A defesa é de uma educação gratuita, 100% estatal e de qualidade, combatendo a lógica de educação-mercadoria. Aqui no Chile, o nível de privatização das universidades é enorme. É o terceiro setor mais lucrativo do país. O governo Piñera, em suas declarações, defende abertamente a entrega da educação nas mãos das empresas e é odiado pelos estudantes em luta. E o ministro da educação então, Joaquin Lavín, é ridicularizado com bonecos e palavras de ordem, como uma que diz assim: “Quien no salta es Lavín!” – e todos pulam juntos.

Ontem fiz uma entrevista com representantes de ACES (Assemblea Coordinadora de Estudiantes Secundários) e de CONFECH (Confederacion Nacional de Estudiantes de Chile). Fomos convidados para participar de uma matéria na Rádio Comunitária 1º de Maio. É uma rádio de esquerda, que além dos programas musicais, sempre faz entrevistas e matérias de apoio às mobilizações.

Na entrevista e na rádio, os estudantes chilenos afirmaram muito a necessidade de seguir lutando sem aceitar as propostas do governo Piñera, que não atende suas reivindicações. Defendem uma reforma estrutural da educação no Chile, garantindo sua completa gratuidade. Hoje em dia, não há nenhuma universidade pública que não cobre taxa. Falava com uma estudante de direito da Universidad de Chile, a universidade pública mais importante, que me dizia ter que pagar para se matricular 3 milhões de pesos chilenos por ano (quase 10 mil reais)!

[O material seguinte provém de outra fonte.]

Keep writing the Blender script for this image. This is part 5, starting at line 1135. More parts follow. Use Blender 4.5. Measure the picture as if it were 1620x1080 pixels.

Outro problema grave tem a ver com as consequências do poderoso terremoto que atingiu o país no dia 27 de fevereiro de 2010. Muitos colégios e universidades tiveram problemas estruturais e foram evacuados de sua atividade acadêmica. O problema é que até hoje, estão do mesmo jeito. Ou os estudantes estão em condições perigosas e precárias na estrutura do prédio, ou foram transferidos para outros locais sem quaisquer condições de lhes abrigar. Exigem reformas estruturais e reconstrução dos prédios já.

As federações estão reivindicando a realização de uma Assembleia Constituinte e um Plebiscito Oficial sobre a educação gratuita, além da queda imediata do ministro da educação. Ressaltam, para isso, a importância da aliança entre estudantes e trabalhadores, e a luta tem tomado cada vez mais um caráter amplo, em defesa dos direitos e da qualidade dos serviços públicos. Sem dúvida a principal articulação foi da aliança dos estudantes com os mineiros, que estão em luta pela renacionalização do cobre. O Chile produz mais de 30% do Cobre para todo o mundo. É o maior produtor mundial. Nesta segunda-feira, dia 11, os mineiros da Codelco, uma estatal chilena, fizeram uma greve geral de 24 horas, na qual todos os setores pararam de acordo com a Federação de Trabalhadores do Cobre, que reúne mais de 15 mil mineiros. Essa é a primeira greve dos últimos 18 anos. Os prejuízos estão em torno de 40 milhões de dólares. Os trabalhadores estão lutando contra o projeto de "modernização" que o governo Piñera está implementando, que na prática avança para a privatização da estatal. Este é, sem dúvida, um claro exemplo de como o movimento estudantil pode trazer os trabalhadores para a luta, e ampliar suas forças através da aliança operário-estudantil. As entidades estudantis agregaram à sua pauta de reivindicações a exigência da nacionalização e estatização do cobre, além de lutarem contra a privatização da estatal Codelco. Exigem que a riqueza nacional do país seja revertida para as áreas sociais, como educação e saúde.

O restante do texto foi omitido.